In 2017 I was awarded the Philip Leverhulme Prize in law, which I will use until the end of 2023 to support my research into the role of rights in abortion law reform processes and my growing work on transnational counter-terrorism. The most recent major output from that work is my monograph, The Practice and Problems of Transnational Counter-Terrorism (2022; CUP).
I am based in the University of Birmingham where I hold the Chair in Global Legal Studies and am Deputy Head of Research for the College of Arts and Law (focusing on impact and engagement). I am also an Honorary Professor at the College of Law of the Australian National University. I have undertaken human rights law and policy consultancy work for government departments, independent statutory bodies, and international organisations. I have also undertaken political consultancy work on human rights and constitutional matters in my Ireland. In terms of ‘impact’ I have worked closely with governments, individual politicians, activists, advocacy groups, and NGOs across different projects seeking to secure social, legal or political change.

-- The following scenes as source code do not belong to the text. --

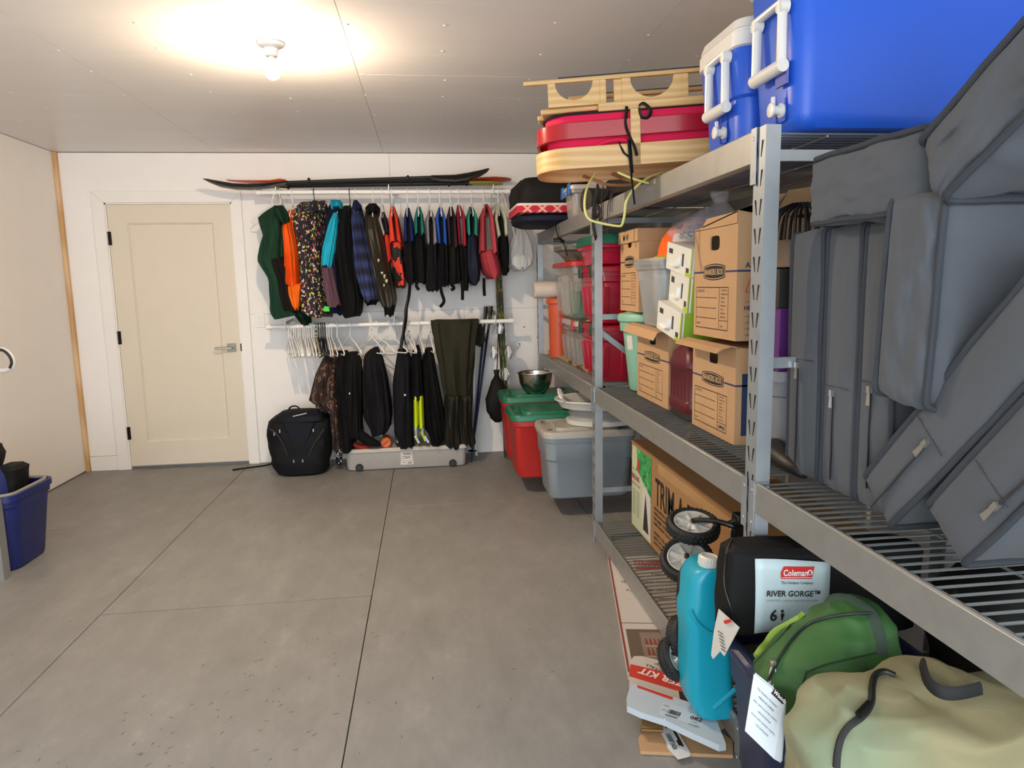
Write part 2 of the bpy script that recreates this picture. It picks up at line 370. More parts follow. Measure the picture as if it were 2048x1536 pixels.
def deck(y0, y1, z, each=False, sp=0.034):
    x0, x1 = RF+0.008, RB-0.008
    n = int((y1-y0)/sp)
    fr = MB()
    for xx in (x0+0.012, x0+0.2, x0+0.4, x1-0.012): fr.tube([(xx, y0+0.01, z-0.008), (xx, y1-0.01, z-0.008)], 0.0032, 6)
    if not each:
        for k in range(n+1): yy = y0+0.012+(y1-y0-0.024)*k/n; fr.tube([(x0, yy, z-0.0025), (x1, yy, z-0.0025)], 0.0028, 5)
    o = obj(fr, 'wire_deck', GALVD, rack, kind=None if each else None)
    if each:
        for k in range(n+1):
            yy = y0+0.012+(y1-y0-0.024)*k/n
            if 'w' not in wire_me:
                wm = MB(); wm.tube([(x0, yy, z-0.0025), (x1, yy, z-0.0025)], 0.003, 6); wm.lathe([(0.0, -0.0045), (0.004, -0.002), (0.0045, 0.001), (0.003, 0.004)], (x0, yy, z-0.0025), 'X', 8)
                wire_me['w'] = obj(wm, 'wire', M('7f8382', 0.45, 0.6), o); wire_me['y'] = (yy, z); w = wire_me['w']
            else:
                w = piece(wire_me['w'], 'wire', o, (0, yy-wire_me['y'][0], z-wire_me['y'][1]))
for k, (ya, yb) in enumerate(((PY[1], PY[0]), (PY[2], PY[1]), (PY[3], PY[2]))):
    a, c = ya+0.033, yb-0.033
    for z in (BOT, MID, TOP):
        if k == 2 and z != MID: continue
        if k == 0 and z == BOT: 
            beam(a+1.2, c, z); beam(a+1.2, c, z, False); deck(a+1.2, c, z)   # only the end of the low shelf shows
            continue
        beam(a, c, z); beam(a, c, z, False); deck(a, c, z, each=(z == MID and k > 0) or (z == BOT and k == 1))
for y in PY[:3]:
    for z in (0.28, 1.165 if y == PY[2] else 1.21, 1.70):
        obj(MB().box(RF+0.02, RB-0.02, y-0.003, y+0.012, z-0.014, z+0.014), 'end_brace', GALV, rack, smooth=0)
    if y == PY[2]: continue
    b2 = MB(); b2.prism([(RF+0.02, y+0.013, 1.13), (RF+0.02, y+0.013, 1.165), (RB-0.03, y+0.013, 0.73), (RB-0.03, y+0.013, 0.695)], (0, 0.003, 0))
    obj(b2, 'diagonal_brace', GALV, rack, smooth=0)
# ---------------------------------------------------------------- back wall: rails, hangers, clothes
def solo(mb, name, mat, label, cat, group=None, **kw):
    "a thing that is one mesh: its origin goes to the middle of its base"
    vs = [mb.M @ p for p in mb.v] if mb.M else mb.v
    lo = Vector([min(p[i] for p in vs) for i in range(3)]); hi = Vector([max(p[i] for p in vs) for i in range(3)])
    base = Vector(((lo.x+hi.x)/2, (lo.y+hi.y)/2, lo.z))
    o = obj(mb, name, mat, None, off=base, **kw); o.location = base
    return tag(o, label, cat, group)
RY_ = 5.40
UZ = W(760, 384, Y=RY_).z; LZ = W(780, 648, Y=RY_).z
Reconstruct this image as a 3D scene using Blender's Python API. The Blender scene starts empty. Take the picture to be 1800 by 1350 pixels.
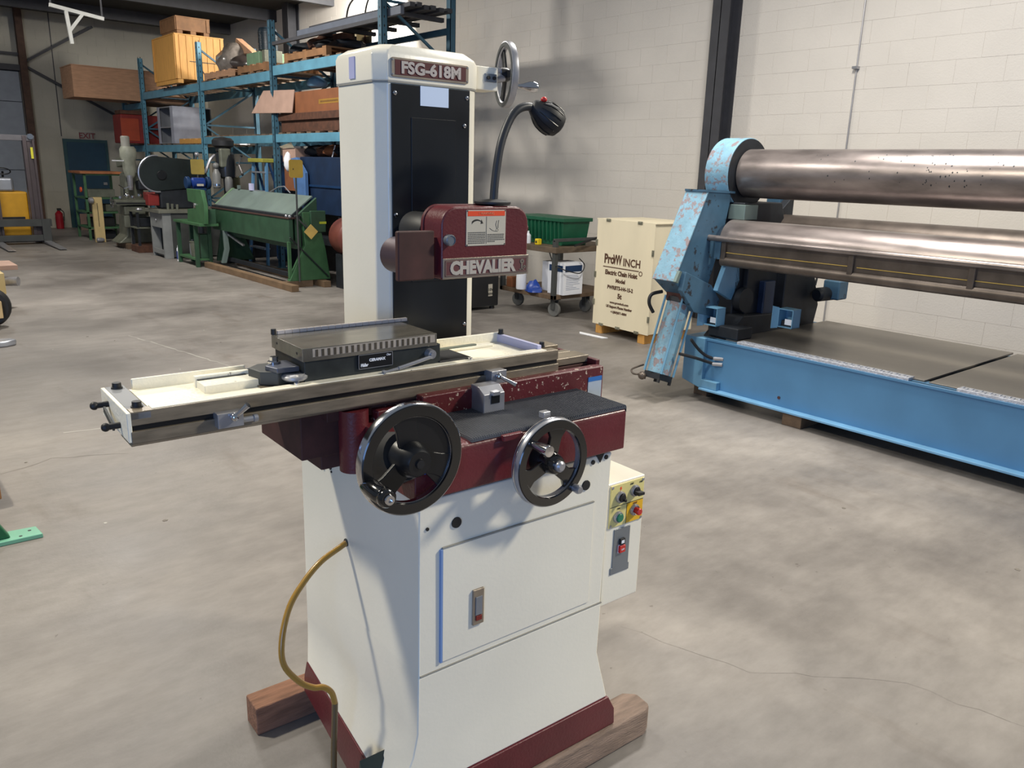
import bpy, bmesh, math, random
from mathutils import Vector, Matrix
random.seed(7)
PI = math.pi
SC = bpy.context.scene
COL = SC.collection

# ------------------------------------------------------------------ camera
cam_d = bpy.data.cameras.new('camera'); cam = bpy.data.objects.new('camera', cam_d); COL.objects.link(cam)
cam_d.sensor_fit = 'HORIZONTAL'; cam_d.sensor_width = 36; cam_d.lens = 1403.6 / 1800 * 36
cam_d.clip_start = .02; cam_d.clip_end = 100
yaw, pitch, roll = [math.radians(a) for a in (40.39, 15.01, 1.675)]
fw = Vector((math.sin(yaw) * math.cos(pitch), math.cos(yaw) * math.cos(pitch), -math.sin(pitch)))
rt = Vector((math.cos(yaw), -math.sin(yaw), 0)); dn = fw.cross(rt)
c_, s_ = math.cos(roll), math.sin(roll)
r2 = rt * c_ - dn * s_; d2 = rt * s_ + dn * c_
cam.matrix_world = Matrix(((r2.x, -d2.x, -fw.x, 0), (r2.y, -d2.y, -fw.y, 0), (r2.z, -d2.z, -fw.z, 1.6), (0, 0, 0, 1)))
SC.camera = cam

# ------------------------------------------------------------------ light
def lin(c):
    return tuple((v / 12.92 if v <= .04045 else ((v + .055) / 1.055) ** 2.4) for v in [x / 255 for x in c])
W = bpy.data.worlds.new('world'); SC.world = W; W.use_nodes = True
W.node_tree.nodes['Background'].inputs[0].default_value = (.72, .84, 1, 1)
W.node_tree.nodes['Background'].inputs[1].default_value = .22
def area(name, loc, target, sx, sy, power, color, spread=180):
    d = bpy.data.lights.new(name, 'AREA'); d.shape = 'RECTANGLE'; d.size = sx; d.size_y = sy
    d.energy = power; d.color = color; d.spread = math.radians(spread)
    o = bpy.data.objects.new(name, d); COL.objects.link(o); o.location = loc
    o.rotation_euler = (Vector(target) - Vector(loc)).to_track_quat('-Z', 'Y').to_euler()
    return o
WARM = (1, .93, .78); NEUT = (1, .96, .90)
area('high_bay_lamp', (-.9, 3.9, 4.5), (-.5, 3.5, 0), .35, .35, 200, WARM)
area('high_bay_lamp', (4.3, 3.0, 4.5), (4.9, 3.0, 0), .5, 1.4, 200, NEUT)
area('high_bay_lamp', (1.6, 5.2, 4.5), (1.6, 5.2, 0), 1.0, .5, 75, NEUT)
area('high_bay_lamp', (2.6, 10.5, 4.5), (3.6, 10.7, 0), 1.0, .5, 260, NEUT)
area('high_bay_lamp', (7.1, 12.2, 4.5), (7.5, 17.2, 1.8), .4, .8, 330, NEUT)
area('high_bay_lamp', (2.0, 15.5, 4.5), (2.6, 16.0, 0), 1.0, .5, 85, NEUT)
area('high_bay_lamp', (5.2, -1.3, 4.5), (2.6, .6, 0), .5, .5, 135, WARM, 110)
area('bay_door_daylight', (-5.5, -4.5, 2.1), (2.5, 3, 1.0), 4.0, 3.4, 250, (.26, .48, 1))
SC.view_settings.view_transform = 'Standard'; SC.view_settings.look = 'None'
SC.view_settings.gamma = 1; SC.view_settings.use_curve_mapping = False
SC.view_settings.exposure = 0.0

# ------------------------------------------------------------------ materials
MATS = {}
def mat(name, col, rough=.5, metal=0, var=.08, scale=6, bump=0, bscale=60, chip=None, chipscale=18, chipamt=.35, coat=0, stretch=None, emit=None, alpha=None):
    if name in MATS: return MATS[name]
    m = bpy.data.materials.new(name); m.use_nodes = True; nt = m.node_tree; N = nt.nodes; L = nt.links
    b = N['Principled BSDF']; b.inputs['Roughness'].default_value = rough; b.inputs['Metallic'].default_value = metal
    if coat: b.inputs['Coat Weight'].default_value = coat; b.inputs['Coat Roughness'].default_value = .12
    tc = N.new('ShaderNodeTexCoord'); mp = N.new('ShaderNodeMapping'); L.new(tc.outputs['Object'], mp.inputs[0])
    if stretch: mp.inputs['Scale'].default_value = stretch
    no = N.new('ShaderNodeTexNoise'); no.inputs['Scale'].default_value = scale; no.inputs['Detail'].default_value = 5
    L.new(mp.outputs[0], no.inputs['Vector'])
    c = lin(col); k0 = 1 - var * 2; k1 = 1 + var
    cr = N.new('ShaderNodeValToRGB'); cr.color_ramp.elements[0].position = .3; cr.color_ramp.elements[1].position = .7
    cr.color_ramp.elements[0].color = (c[0] * k0, c[1] * k0, c[2] * k0, 1)
    cr.color_ramp.elements[1].color = (min(1, c[0] * k1), min(1, c[1] * k1), min(1, c[2] * k1), 1)
    L.new(no.outputs['Fac'], cr.inputs[0]); out = cr.outputs[0]
    if chip:
        n2 = N.new('ShaderNodeTexNoise'); n2.inputs['Scale'].default_value = chipscale; n2.inputs['Detail'].default_value = 8
        n2.inputs['Roughness'].default_value = .7; L.new(tc.outputs['Object'], n2.inputs['Vector'])
        r2_ = N.new('ShaderNodeValToRGB'); e = r2_.color_ramp.elements
        e[0].position = 1 - chipamt - .02; e[0].color = (0, 0, 0, 1); e[1].position = 1 - chipamt + .02; e[1].color = (1, 1, 1, 1)
        L.new(n2.outputs['Fac'], r2_.inputs[0])
        mx = N.new('ShaderNodeMix'); mx.data_type = 'RGBA'; L.new(r2_.outputs[0], mx.inputs[0]); L.new(out, mx.inputs[6])
        mx.inputs[7].default_value = (*lin(chip), 1); out = mx.outputs[2]
    L.new(out, b.inputs['Base Color'])
    if bump:
        n3 = N.new('ShaderNodeTexNoise'); n3.inputs['Scale'].default_value = bscale; n3.inputs['Detail'].default_value = 4
        L.new(mp.outputs[0], n3.inputs['Vector'])
        bp = N.new('ShaderNodeBump'); bp.inputs['Strength'].default_value = bump; bp.inputs['Distance'].default_value = .01
        L.new(n3.outputs['Fac'], bp.inputs['Height']); L.new(bp.outputs[0], b.inputs['Normal'])
    if emit: b.inputs['Emission Color'].default_value = (*lin(col), 1); b.inputs['Emission Strength'].default_value = emit
    if alpha: b.inputs['Transmission Weight'].default_value = alpha
    MATS[name] = m; return m

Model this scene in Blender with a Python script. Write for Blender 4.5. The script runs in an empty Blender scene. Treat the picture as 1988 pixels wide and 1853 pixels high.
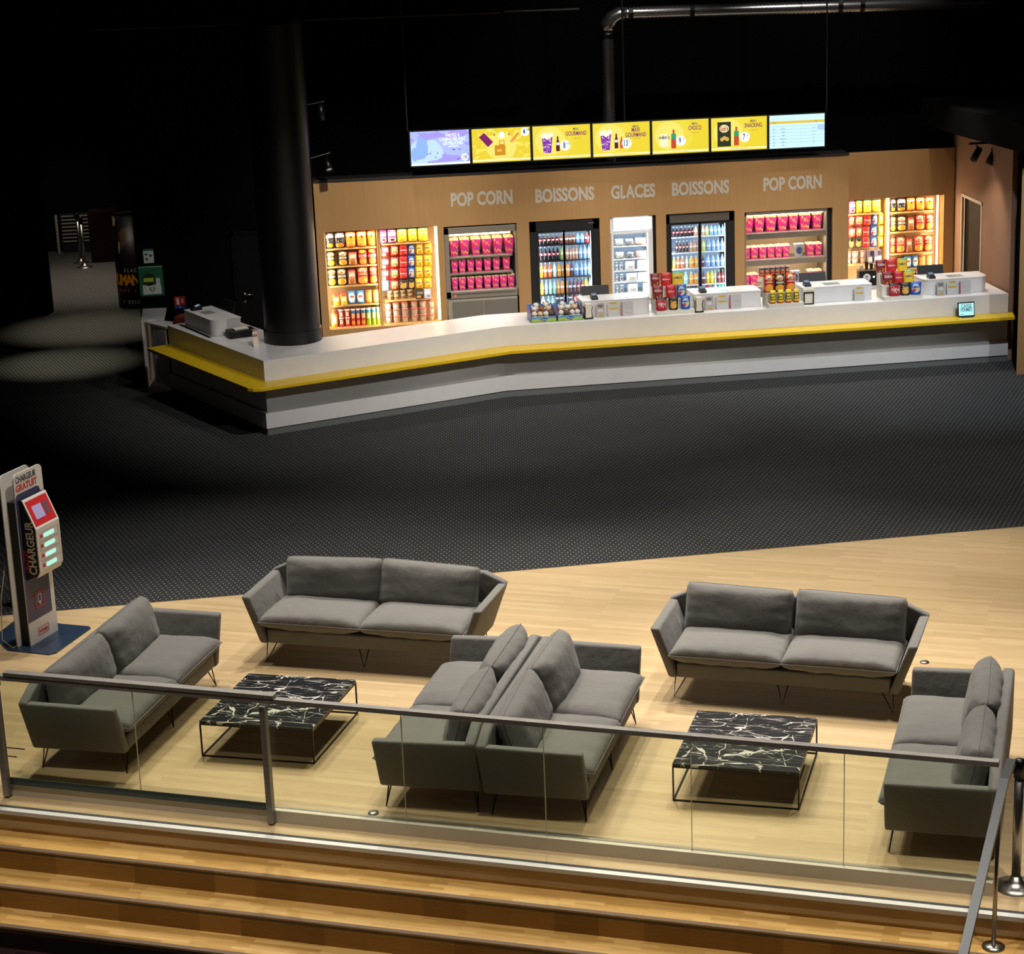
import bpy, bmesh, math, random
from mathutils import Vector, Matrix
sc = bpy.context.scene
COL = sc.collection
random.seed(4)
PI = math.pi

# ---------------------------------------------------------------- camera
F, CX, CY = 4013.16, 1173.6, 904.15
PITCH, ROLL, YAW = 0.27705, 0.026394, -0.188538
cp, sp = math.cos(PITCH), math.sin(PITCH)
fwd = Vector((0, cp, -sp)); right = Vector((1, 0, 0)); down = Vector((0, -sp, -cp))
r2 = math.cos(ROLL)*right + math.sin(ROLL)*down
d2 = -math.sin(ROLL)*right + math.cos(ROLL)*down
rz = Matrix.Rotation(YAW, 3, 'Z')
X, Y, Z = rz @ r2, rz @ (-d2), rz @ (-fwd)
cam = bpy.data.cameras.new('camera'); co = bpy.data.objects.new('camera', cam); COL.objects.link(co)
M = Matrix((X, Y, Z)).transposed().to_4x4(); M.translation = Vector((-4.0, -28.302, 7.063))
co.matrix_world = M
cam.sensor_width = 36; cam.sensor_fit = 'HORIZONTAL'; cam.lens = F/1988*36
cam.shift_x = (994-CX)/1988; cam.shift_y = (CY-926.5)/1988
cam.clip_end = 200
sc.camera = co
sc.view_settings.view_transform = 'Standard'; sc.view_settings.look = 'None'
sc.view_settings.exposure = 0.0; sc.view_settings.gamma = 1
sc.cycles.use_denoising = True
sc.cycles.max_bounces = 8; sc.cycles.transparent_max_bounces = 24
sc.cycles.sample_clamp_indirect = 4
w = bpy.data.worlds.new('world'); sc.world = w; w.use_nodes = True
w.node_tree.nodes['Background'].inputs[0].default_value = (.6, .7, 1, 1)
w.node_tree.nodes['Background'].inputs[1].default_value = 0.004

# ---------------------------------------------------------------- lights
def spot(x, y, z, power, tgt=None, cone=70, blend=.6, col=(1, .86, .68), rad=.08):
    l = bpy.data.lights.new('ceiling_and_fill_spot', 'SPOT'); l.energy = power; l.color = col
    l.spot_size = math.radians(cone); l.spot_blend = blend; l.shadow_soft_size = rad
    o = bpy.data.objects.new('ceiling_and_fill_spot', l); COL.objects.link(o); o.location = (x, y, z)
    t = Vector(tgt if tgt else (x, y, 0)) - Vector((x, y, z))
    o.rotation_euler = t.to_track_quat('-Z', 'Y').to_euler()
    return o
WARM = (1, .93, .83); NEUT = (1, .96, .92); COOL = (.86, .92, 1)
# lounge
for x, y, p in [(-4.6, -9.6, 430), (-2.6, -8.7, 520), (-.6, -9.4, 620), (1.5, -8.9, 700), (3.6, -10.4, 600),
                (-3.4, -11.6, 420), (-1.0, -12.0, 520), (1.6, -12.4, 560), (3.3, -13.6, 380)]:
    spot(x, y+2.2, 7.6, p*1.9, (x*.95, y-.7, 0), 62, .7, WARM, .07)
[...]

I regularly commentate in the newspapers and on radio and television on rights-related matters.
External Work
I am an associate of the Oxford Human Rights Hub at the University of Oxford, research associate of the Munk School of Global Affairs in the University of Toronto, and global affiliate of the Vulnerability and the Human Condition Initiative at Emory University in Atlanta GA. I am a member of the external advisory board the School of Law University College Cork. I am on the Equality, Diversity and Inclusion Committee of the Society of Legal Scholars, and in September 2021 I was elected to the Executive Committee of the Society for a 3-year term. I am a member of both the peer review and strategic colleges of the Arts and Humanities Research Council. In 2020 I was appointed by HEFCE as an outputs assessor to the Law Sub-panel for the UK’s periodic research excellence assessment, REF2021.
Editorial Work
From 2021 I am co-editor of the Human Rights Law Review. I co-edited the Irish Yearbook of International Law until 2021, and edited Legal Studies from 2011-2016. In addition to these editorial roles, I am a member of the international advisory committee of Irish Studies in International Affairs (2014-), the ECHR Law Review (2019-) and the International Journal of Law in Context (2019-), of the editorial board of the University of Wales Press series on International Law (2015-), and of the advisory boards of the book series Diverse Voices and Law, Society, Policy both published by Bristol University Press.